GOP presidential debate mini roundup: Herman Cain won

The first GOP presidential primary debate is behind us. Fox News hosted the event in South Carolina last night. It featured five second-tier candidates and the news is that former Minnesota Governor Tim Pawlenty didn’t lose and that Herman Cain, the Georgia political figure, motivational speaker and former CEO of Godfather’s Pizza, may have won. Rightwing RedState blog founder Erick Erickson celebrated Cain as the new Mike Huckabee!

“[Cain] went from being unknown to a household name,” Erickson wrote in his morning wrap up.

He gave the best one liners and a brilliant defense of his lack of elected experience. He pointed out all the guys in Washington who have been elected and asked, “How’s that working out for ya?” It was a golden moment.

Cain also shined because of his business experience. He stood out from the crowd in knowledge of private sector job creation, the effects of government regulation, etc. Chris Wallace asked him how he could be elected President. Tonight we know – through sheer force of personality….

The more the voting pubic hears of Herman Cain, the more his rivals are going to come after him. He is this year’s Mike Huckabee.

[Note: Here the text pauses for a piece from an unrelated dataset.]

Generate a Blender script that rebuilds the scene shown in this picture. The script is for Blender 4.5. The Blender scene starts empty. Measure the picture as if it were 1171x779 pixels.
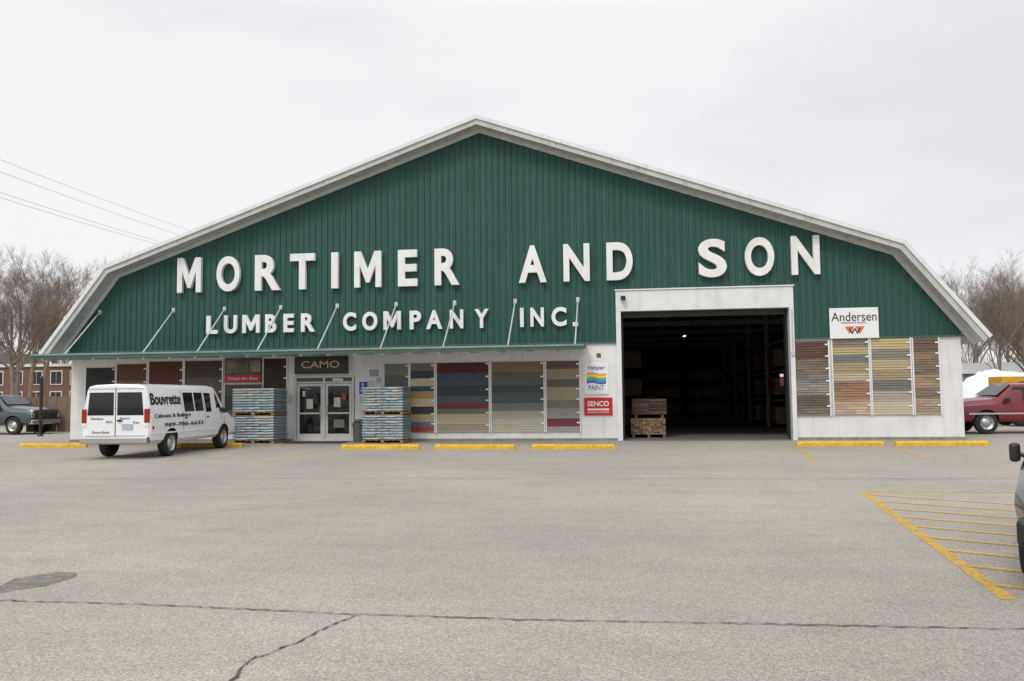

Some will see Cain less as a 2012 Huckabee and more as a 2012 Palin, in that the one-liners may come to seem less charming and more like covering as the months before the election (19 of them!) wear on.

Here’s what Cain looks like without one-liners, answering a real question. He stumbles over the facts, gathering a Cliff Notes version of events into a narrative that will support an agenda that will turn off mainstream U.S. voters.

Gawker’s take on Cain is typically toss off and spot on:

Herman Cain, if president, says he’d answer more questions about The Mission before determining whether we stay in Afghanistan. Why not just answer them now, Candidate? Oh, he’s not “privy” to classified information now, so who knows? A durable answer for any two-year presidential campaign.

Slate’s Dave Weigel was at the debate and had the same take on Cain: The motivational speaker triumphed by speaking well without saying anything.

Cain, the businessman and motivational speaker, just kept repeating that he had plans to solve problems, and the candidates with careers in politics didn’t have plans. The thing about repeatedly saying you have a plan is that an audience believes it. Cain did well in a post-debate focus group conducted by Frank Luntz for Fox News because, to use some of their words, Cain was “articulate” and he “had plans.”

Also on stage were libertarians Ron Paul and Gary Johnson. Paul is the congressman from Texas and Johnson was the governor of New Mexico. They don’t think the government should be in the business of forcing Christian conservative values on women, gay people and pot smokers. They also think the government must stop borrowing money to spend in Afghanistan and Iraq. In other words, they believe in small government. They would have a better chance of winning the presidency outright than they do of winning the GOP nomination.